Polish President Andrzej Duda vetoed the law recognizing Silesian as a regional language, Source: Depositphotos

Reversal: Poland won’t get a new regional language…for now

Reversal: Poland won’t get a new regional language…for now

Silesian will have to wait for better times after the Polish president vetoed the bill recognizing its special status

Exactly a month ago, we reported the news that the Polish parliament (Sejm) had passed a law recognizing Silesian as a regional language thus expanding the list of these languages in the country to two (together with Kashubian). The joy for people using this language, however, was short-lived as Polish President Andrzej Duda vetoed the bill yesterday with the argument that Silesian was in fact not a language but an “ethnolect”.

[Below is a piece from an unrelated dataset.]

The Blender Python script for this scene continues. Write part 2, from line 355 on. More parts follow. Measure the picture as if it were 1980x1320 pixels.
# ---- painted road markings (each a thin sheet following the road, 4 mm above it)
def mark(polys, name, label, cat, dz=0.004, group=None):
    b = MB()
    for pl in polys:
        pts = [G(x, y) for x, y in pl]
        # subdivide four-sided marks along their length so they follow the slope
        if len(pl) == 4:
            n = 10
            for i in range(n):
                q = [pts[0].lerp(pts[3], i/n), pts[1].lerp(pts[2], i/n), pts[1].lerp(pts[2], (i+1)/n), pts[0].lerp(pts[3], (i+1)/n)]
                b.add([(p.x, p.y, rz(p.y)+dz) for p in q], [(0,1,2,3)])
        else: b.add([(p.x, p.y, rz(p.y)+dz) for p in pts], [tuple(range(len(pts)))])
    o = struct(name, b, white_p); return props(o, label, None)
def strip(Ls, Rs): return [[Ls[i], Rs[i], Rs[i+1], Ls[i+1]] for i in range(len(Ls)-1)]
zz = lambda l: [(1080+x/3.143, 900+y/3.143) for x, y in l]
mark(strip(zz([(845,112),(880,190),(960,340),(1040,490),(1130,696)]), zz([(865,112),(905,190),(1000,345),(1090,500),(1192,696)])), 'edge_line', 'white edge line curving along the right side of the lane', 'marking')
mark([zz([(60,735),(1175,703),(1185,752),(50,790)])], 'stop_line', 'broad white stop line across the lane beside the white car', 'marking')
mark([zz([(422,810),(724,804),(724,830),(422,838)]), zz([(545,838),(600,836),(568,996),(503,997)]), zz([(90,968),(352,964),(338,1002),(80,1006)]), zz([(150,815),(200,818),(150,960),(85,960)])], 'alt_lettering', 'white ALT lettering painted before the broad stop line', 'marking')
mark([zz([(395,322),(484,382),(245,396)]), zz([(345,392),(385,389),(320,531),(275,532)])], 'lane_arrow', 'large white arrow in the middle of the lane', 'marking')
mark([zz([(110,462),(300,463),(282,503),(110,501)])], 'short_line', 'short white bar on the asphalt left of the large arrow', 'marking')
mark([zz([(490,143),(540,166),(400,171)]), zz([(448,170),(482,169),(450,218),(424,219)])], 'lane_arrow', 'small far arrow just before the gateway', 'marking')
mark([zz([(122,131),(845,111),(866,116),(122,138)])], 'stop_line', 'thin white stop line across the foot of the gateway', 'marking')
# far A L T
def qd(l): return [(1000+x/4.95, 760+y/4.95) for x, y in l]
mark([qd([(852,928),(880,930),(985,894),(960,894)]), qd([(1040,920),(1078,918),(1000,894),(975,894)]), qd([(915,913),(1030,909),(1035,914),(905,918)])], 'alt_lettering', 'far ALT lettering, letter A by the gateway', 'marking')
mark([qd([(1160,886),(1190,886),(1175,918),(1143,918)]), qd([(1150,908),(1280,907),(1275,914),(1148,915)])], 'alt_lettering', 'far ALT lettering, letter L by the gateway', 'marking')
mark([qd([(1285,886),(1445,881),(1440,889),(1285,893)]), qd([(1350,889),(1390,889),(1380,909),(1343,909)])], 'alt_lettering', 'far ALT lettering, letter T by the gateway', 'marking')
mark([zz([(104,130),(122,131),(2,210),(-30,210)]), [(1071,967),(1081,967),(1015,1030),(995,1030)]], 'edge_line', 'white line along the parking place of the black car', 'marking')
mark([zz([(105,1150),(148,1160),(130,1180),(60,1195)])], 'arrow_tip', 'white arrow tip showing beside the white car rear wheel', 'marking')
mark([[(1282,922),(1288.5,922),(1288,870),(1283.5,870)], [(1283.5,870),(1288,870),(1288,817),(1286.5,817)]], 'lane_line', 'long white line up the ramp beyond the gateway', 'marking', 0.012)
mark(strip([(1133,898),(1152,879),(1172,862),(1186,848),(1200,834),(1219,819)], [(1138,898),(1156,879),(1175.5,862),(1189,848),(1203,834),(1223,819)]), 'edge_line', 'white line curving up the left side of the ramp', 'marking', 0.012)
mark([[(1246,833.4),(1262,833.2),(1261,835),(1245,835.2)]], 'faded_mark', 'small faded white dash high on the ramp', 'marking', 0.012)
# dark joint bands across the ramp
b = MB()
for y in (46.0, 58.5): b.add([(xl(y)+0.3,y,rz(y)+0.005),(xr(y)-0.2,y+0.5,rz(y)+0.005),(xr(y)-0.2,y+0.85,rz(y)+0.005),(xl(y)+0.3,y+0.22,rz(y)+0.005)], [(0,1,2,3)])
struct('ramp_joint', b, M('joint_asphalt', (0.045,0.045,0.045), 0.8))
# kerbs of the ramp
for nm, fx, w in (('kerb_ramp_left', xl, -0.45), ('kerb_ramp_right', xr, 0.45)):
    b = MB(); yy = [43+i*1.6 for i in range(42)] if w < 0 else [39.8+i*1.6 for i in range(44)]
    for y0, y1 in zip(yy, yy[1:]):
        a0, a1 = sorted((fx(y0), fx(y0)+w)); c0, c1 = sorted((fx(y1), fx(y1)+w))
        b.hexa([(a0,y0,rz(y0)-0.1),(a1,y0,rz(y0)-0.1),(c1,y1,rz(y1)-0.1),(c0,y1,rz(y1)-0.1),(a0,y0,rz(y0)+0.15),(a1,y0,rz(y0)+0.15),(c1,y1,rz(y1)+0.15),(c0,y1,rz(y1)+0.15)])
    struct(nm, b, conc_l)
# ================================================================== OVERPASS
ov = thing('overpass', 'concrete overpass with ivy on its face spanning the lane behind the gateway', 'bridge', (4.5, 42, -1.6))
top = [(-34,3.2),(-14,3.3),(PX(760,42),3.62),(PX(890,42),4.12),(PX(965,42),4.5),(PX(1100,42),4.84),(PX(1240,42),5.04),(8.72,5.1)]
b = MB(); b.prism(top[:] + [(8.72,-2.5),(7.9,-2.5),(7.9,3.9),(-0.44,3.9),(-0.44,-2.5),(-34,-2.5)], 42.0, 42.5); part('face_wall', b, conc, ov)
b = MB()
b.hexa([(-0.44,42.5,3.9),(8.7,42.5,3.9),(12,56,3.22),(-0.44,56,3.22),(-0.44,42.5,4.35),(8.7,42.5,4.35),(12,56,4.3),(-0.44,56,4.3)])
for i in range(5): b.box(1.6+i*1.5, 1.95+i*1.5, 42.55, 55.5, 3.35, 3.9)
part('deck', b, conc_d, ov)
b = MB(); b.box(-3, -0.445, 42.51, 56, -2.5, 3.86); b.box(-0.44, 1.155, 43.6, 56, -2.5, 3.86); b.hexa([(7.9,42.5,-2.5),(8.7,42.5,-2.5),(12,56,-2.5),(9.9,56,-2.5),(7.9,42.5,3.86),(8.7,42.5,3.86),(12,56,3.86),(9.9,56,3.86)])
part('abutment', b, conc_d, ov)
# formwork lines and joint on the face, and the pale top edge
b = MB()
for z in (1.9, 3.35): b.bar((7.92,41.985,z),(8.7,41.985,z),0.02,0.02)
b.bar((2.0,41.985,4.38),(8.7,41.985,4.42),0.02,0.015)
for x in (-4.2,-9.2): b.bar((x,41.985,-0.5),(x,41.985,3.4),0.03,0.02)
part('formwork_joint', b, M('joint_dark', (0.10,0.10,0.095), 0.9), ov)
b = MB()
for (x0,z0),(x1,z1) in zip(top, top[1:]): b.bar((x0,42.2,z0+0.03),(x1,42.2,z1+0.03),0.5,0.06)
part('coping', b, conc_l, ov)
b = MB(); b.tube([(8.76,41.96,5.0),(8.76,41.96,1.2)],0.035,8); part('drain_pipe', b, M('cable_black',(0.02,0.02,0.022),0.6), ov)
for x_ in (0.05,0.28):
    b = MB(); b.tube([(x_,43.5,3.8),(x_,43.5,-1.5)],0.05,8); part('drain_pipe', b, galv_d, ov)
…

The difference between a language and an ethnolect, however, is the domain of professional linguists and even they don’t always agree on that matter, such as the question of whether Silesian is a separate language, an ethnolect or a dialect. Ethnolect refers to a variety of a standard language spoken by an ethnic group with a distinct identity, which used to speak another language in the past.

The term is more often used in the US context where a long history of immigration from different parts of the world has created communities that speak English coloured by some of the peculiarities of their native language that is no longer in use. In that sense, the argument of many linguists, whose opinion was used by the Polish president, was that Silesian is a Polish dialect that has historically been influenced by German.

Not the end of the regional struggle for recognition

During Poland’s most recent census in 2021, some 460,000 people declared that they use Silesian as a mother tongue at home. Receiving official recognition, however, would also allow the language to be used in local administrations and taught in local schools.

President Duda, in addition to the linguistic argument, however, stated that this wasn’t the right time to promote minority identities as this could have a domino effect given the current climate of insecurity and the war happening in neighbouring Ukraine, which has resulted in a large flux of refugees to Poland.

Monika Rosa, the MP whose been among the most outspoken advocates for the recognition of Silesian, however, promised that another bill to that effect would be presented to parliament and signed by the new president who will replace Duda when his final term ends next year.